Similarly, we can write total finishing labour hours per week for type A and type B as:
$x+3y$
Now, the maximum fabricating labour hours per week is given as 30 so maximizing the above relation we get,
$x+3y\le 30$………. Eq. (5)
As the number of pieces of type A and type B are x and y and number of pieces are the counting numbers so the number of pieces must be non negative.
$x\ge ,y\ge 0$…………….. Eq. (6)
In the below figure, we have plotted eq. (4, 5 & 6) on the graph in which you can see that the intersection of these inequalities are the points A(12, 6), B(20, 0) and C(0, 10).

Substituting the points A, B and C in eq. (1) we get,
Substituting point A (12, 6) in eq. (1) we get,
$\begin{aligned} & Z\left( x,y \right)=80x+120y \\\ & \Rightarrow Z\left( 12,6 \right)=80\left( 12 \right)+120\left( 6 \right) \\\ & \Rightarrow Z\left( 12,6 \right)=960+720 \\\ & \Rightarrow Z\left( 12,6 \right)=1680 \\\ \end{aligned}$
Substituting point B (20, 0) in eq. (1) we get,
$\begin{aligned} & Z\left( x,y \right)=80x+120y \\\ & \Rightarrow Z\left( 20,0 \right)=80\left( 20 \right)+120\left( 0 \right) \\\ & \Rightarrow Z\left( 20,0 \right)=1600 \\\ \end{aligned}$
Substituting point C (0, 10) in eq. (1) we get,
$\begin{aligned} & Z\left( x,y \right)=80x+120y \\\ & \Rightarrow Z\left( 0,10 \right)=80\left( 0 \right)+120\left( 10 \right) \\\ & \Rightarrow Z\left( 0,10 \right)=1200 \\\ \end{aligned}$
As you can see that when substituting the point A we have got the maximum value of Z i.e. 1680.
Hence, the maximum profit is Rs 1680.

Note: The problem that you could face in the above problem is in writing the inequality in maximum condition.
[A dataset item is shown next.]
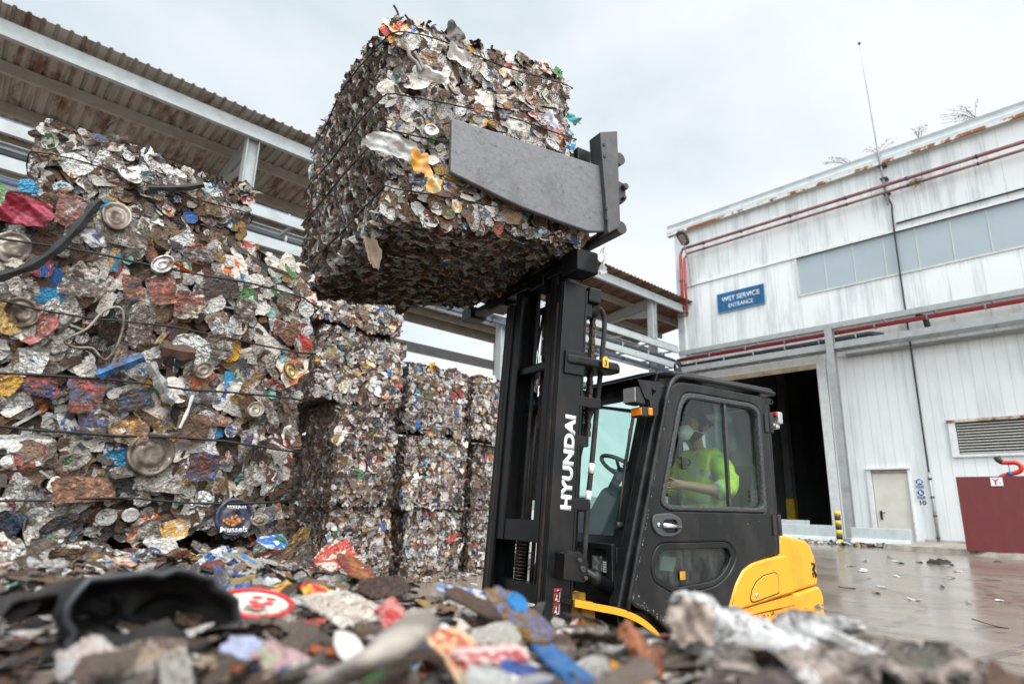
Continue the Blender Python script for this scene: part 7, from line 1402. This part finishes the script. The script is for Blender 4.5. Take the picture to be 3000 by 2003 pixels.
L1('printed_sheet', 'pink lettered sheet above the orange printed one', 'printed sheet', 1130, 1500, 1.06, 0.09, 0.03, 0, 'B84A54', 'E0C8C4', 1.0, 116, 0.1, 0.0, (0, -0.5), -0.1, 0.7)
L1('blue_sheet', 'bright blue flattened tin at the bottom edge right of centre', 'flattened can', 1330, 1560, 1.05, 0.12, 0.035, 0, '2A6AA8', '1F4E86', 0.4, 117, 0.1, 0.0, (0, -0.4), 0.05, 0.6)
L1('blue_sheet', 'dark blue crumpled tin at the bottom edge left of the bright blue one', 'flattened can', 1215, 1560, 1.05, 0.07, 0.04, 2, '3A5CA8', '2A3868', 0.5, 118, 0.2, 0.05, (0, -0.4), 0.3, 1.0)
L1('yellow_tin', 'golden yellow tin at the bottom edge under the rusty sheet', 'crushed can', 1455, 1560, 1.05, 0.05, 0.035, 3, 'D89A28', 'C88A20', 0.2, 119, 0.3, 0.0, (0.2, -0.4), 0.6, 0.6)
L1('foil_scrap', 'green and pink printed foil left of the weathered stick', 'foil', 690, 1535, 1.05, 0.10, 0.05, 5, 'A8AC92', 'B08E98', 0.9, 120, 0.2, 0.05, (0.2, -0.4), 0.8, 0.9)
L1('foil_scrap', 'pale crumpled foil curling up under the black trough', 'foil', 395, 1530, 1.045, 0.11, 0.045, 3, '9E8E7E', 'B8A898', 0.2, 121, 0.2, 0.3, (0, -0.5), -0.3, 0.8)
L1('foil_scrap', 'grey white crumpled foil in the bottom left corner', 'foil', 215, 1555, 1.04, 0.09, 0.05, 2, 'B8BCC4', 'A8907C', 0.4, 122, 0.2, 0.1, (0.2, -0.4), 0.5, 1.0)
L1('foil_scrap', 'white ridged foil lump under the fish tin', 'foil', 370, 1247, 1.065, 0.20, 0.09, 2, 'DCDEE0', 'C8CCD0', 0.2, 123, 0.7, 0.05, (0, -0.4), 0.1, 0.9)
L1('printed_can', 'blue white and red curled can near the end of the huge bale', 'crushed can', 625, 1243, 1.07, 0.13, 0.08, 3, 'C8D0D8', '2A6FB8', 1.0, 124, 0.2, 0.1, (0.1, -0.5), 0.2, 0.7)
L1('blue_can', 'bright blue flattened can below the curled blue and white one', 'flattened can', 570, 1285, 1.05, 0.10, 0.04, 0, '2A86C8', 'D8B03A', 0.6, 125, 0.2, 0.05, (0.1, -0.4), 0.4, 0.9)
L1('blue_can', 'flattened blue and violet can in the middle left', 'flattened can', 345, 1275, 1.045, 0.13, 0.06, 0, '2A6FB8', 'C8C4D0', 0.8, 126, 0.2, 0.1, (0, -0.25), 0.3, 0.9)
L1('flattened_can', 'cream and orange flattened can left of the middle', 'flattened can', 295, 1302, 1.04, 0.16, 0.05, 3, 'D8CCB8', 'C8744A', 0.7, 127, 0.2, 0.15, (0, -0.2), 0.1, 0.7)
L1('flattened_can', 'pale green flattened can at the left edge', 'flattened can', 120, 1310, 1.04, 0.22, 0.06, 3, 'B8C4BC', '8AA89A', 0.4, 128, 0.4, 0.2, (0, -0.1), -0.1, 0.7)
L1('brown_can', 'brown crushed tin in the near left below the huge bale', 'crushed can', 85, 1250, 1.06, 0.18, 0.09, 2, '7A5C44', '8A6A50', 0.1, 129, 0.2, 0.5, (0, -0.4), 0.1, 1.0)
L1('tan_can', 'tan crumpled paper like tin above the curled blue can', 'crushed can', 560, 1228, 1.07, 0.14, 0.06, 2, 'A8825C', '8A6A50', 0.1, 130, 0.1, 0.2, (0, -0.5), 0.4, 1.0)
L1('brown_flap', 'dark brown flat flap before the forklift mast', 'metal scrap', 1100, 1390, 1.055, 0.16, 0.05, 3, '4A3A30', '6A4A3A', 0.1, 131, 0.2, 0.5, (0, -0.2), 0.15, 0.7)
L1('striped_can', 'blue and white striped can near the foot of the mast', 'crushed can', 1060, 1362, 1.06, 0.10, 0.04, 3, '5A86C0', 'C8CCD4', 1.0, 132, 0.2, 0.1, (0.1, -0.5), -0.35, 0.7)
# a loose layer of smaller pieces lying on the near bales
rng = np.random.default_rng(77); Nn_ = 3200
xx = rng.uniform(-1.3, 0.9, Nn_); yy2 = rng.uniform(-0.6, 2.35, Nn_); edge = xx > 0.80
zz = 1.035+rng.uniform(0, 0.022, Nn_)-np.where(edge, rng.uniform(0, 0.05, Nn_), 0)-0.04*np.clip((xx+0.1)/0.9, 0, 1)*np.clip((yy2-0.2)/0.5, 0, 1)
keep = ~((np.hypot(xx, yy2) < 0.28)); xx, yy2, zz = xx[keep], yy2[keep], zz[keep]; Nn_ = len(xx)
sz = rng.uniform(0.014, 0.040, Nn_); K = rng.choice(6, Nn_, p=[.22, .04, .24, .32, .08, .10]); nrm = np.stack([rng.normal(0, 0.24, Nn_), rng.normal(0, 0.24, Nn_), np.ones(Nn_)], 1)
Vt, UV = pieces(np.stack([xx, yy2, zz], 1), rot_to(nrm, rng), np.stack([sz*1.2, sz*rng.uniform(.3, .8, Nn_)], 1), K, rng, 9, 1.15)
col, met, col2, pr = colours(rng, Nn_, 1.0, 1.5)
me = scrap_mesh('loose_scrap', Vt, UV, col, met, col2, pr, rng.random(Nn_)+0.22, K, rng)
solo('loose_scrap', me, M['scrap'], 'loose layer of small crushed tin pieces spread over the near bale tops', 'scrap', FB, (0, 1.0, 1.04), kind='stuff')

# ------------------------------------------------------------------ litter on the yard (frame FW)
rng = np.random.default_rng(78)
def litter(name, label, pts, smin, smax, seed):
    rng = np.random.default_rng(seed); P = np.array(pts); n_ = len(P); sz = rng.uniform(smin, smax, n_); K = rng.choice(6, n_, p=KP); nrm = np.stack([rng.normal(0, 0.35, n_), rng.normal(0, 0.35, n_), np.ones(n_)], 1)
    Vt, UV = pieces(P, rot_to(nrm, rng), np.stack([sz, sz*rng.uniform(.4, 1, n_)], 1), K, rng, 5, 0.9); col, met, col2, pr = colours(rng, n_)
    me = scrap_mesh(name, Vt, UV, col, met, col2, pr, rng.random(n_)*0.8, K, rng); solo(name, me, M['scrap'], label, 'litter', FW, tuple(P.mean(0)), kind='stuff')
pts = []
for i in range(420): x = rng.uniform(-11.5, -5.6); y = 20.35+rng.normal(0, 0.16)+(0.35 if x < -7.5 else 0.1); pts.append((x, y, ground_z(y)+0.02+abs(rng.normal(0, 0.02))))
litter('kerb_litter', 'drift of small colourful litter along the foot of the barriers', pts, 0.04, 0.11, 5)
pts = []
for i in range(260): x = -8.95+abs(rng.normal(0, 0.22)); y = rng.uniform(4.3, 9.2); pts.append((x, y, ground_z(y)+0.015))
litter('stack_litter', 'small crushed scraps fallen along the foot of the far bale stacks', pts, 0.02, 0.06, 6)
# single scraps on the open wet yard
kindsN = [('scrap_of_tin', 'C9CACA', 'small silver scrap lying on the wet open yard', 'silver scraps on the yard'), ('scrap_of_wood', '4A382C', 'thin dark splinter lying on the wet open yard', 'dark splinters on the yard'), ('scrap_of_film', 'D6D6D2', 'crumpled white scrap lying on the wet open yard', 'white scraps on the yard')]
spots = [(-3.9, 13.0, 2), (-4.6, 13.4, 2), (-3.2, 13.5, 1), (-2.7, 13.7, 1), (-2.2, 13.2, 1), (-5.1, 14.2, 0), (-4.2, 12.2, 1), (-3.0, 12.0, 0), (-1.9, 14.5, 0), (-2.4, 15.8, 2), (-1.3, 12.4, 2), (-5.6, 13.1, 0), (-4.9, 11.4, 1), (-3.6, 11.2, 0), (-2.1, 11.0, 2), (-1.0, 10.6, 1), (-2.9, 10.2, 0), (-1.5, 9.7, 2), (-0.6, 11.6, 0), (-3.4, 14.8, 0), (-6.0, 15.4, 1), (-4.4, 16.2, 0), (-0.8, 13.6, 1), (-0.2, 9.4, 1), (-1.8, 8.8, 1), (-3.9, 10.6, 1), (-5.2, 17.0, 2), (-2.0, 17.2, 0)]
rsp = random.Random(31)
spots += [(rsp.uniform(-5.5, 0.5), rsp.uniform(8.5, 18.2), rsp.choice([0, 0, 1, 2])) for _ in range(14)]
spots += [(-7.9, 6.6, 0), (-7.2, 7.3, 0), (-7.6, 8.1, 2), (-6.9, 8.6, 0)]
for i, (x, y, k) in enumerate(spots):
    rg2 = np.random.default_rng(200+i); nm, cc, lab, grp = kindsN[k]; K = np.array([(2, 4, 5)[k] if k != 1 else 4]); s = (0.075, 0.17, 0.085)[k]*rg2.uniform(0.7, 1.2)
    Vt, UV = pieces(np.array([[x, y, ground_z(y)+0.018]]), rot_to(np.array([[0.1, 0.1, 1.0]]), rg2), np.array([[s, s*(0.6, 0.12, 0.6)[k]]]), K, rg2, 7, 0.8)
    me = scrap_mesh(nm, Vt, UV, np.array([lin(cc)]), np.array([0.5 if k == 0 else 0.0]), np.array([lin('B8B0A8')]), np.array([0.2]), np.array([0.25]), K, rg2); solo(nm, me, M['scrap'], lab, 'scrap', FW, (x, y, ground_z(y)+0.01), grp)
me = sheet('rag', (-4.0, 16.1, ground_z(16.1)+0.06), (1, 0, 0), (0.1, 0.8, 0.5), 0.42, 0.22, 95, None, None, 0.05, 14, 0, 0, 0.25); solo('black_rag', me, M['rubber'], 'crumpled black rag lying on the yard before the maroon panel', 'rag', FW, (-4.0, 16.1, ground_z(16.1)))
For instance, in the above solution we have given the maximum fabricating and finishing hours so you might have thought that in the maximum condition which inequality should be there either $\le$ or $\ge$. The solution to this problem is that we have given the maximum fabricating and finishing hours which means that these numbers of hours (which is the maximum value) or less than that is possible only so $\le$ this inequality will come for maximum.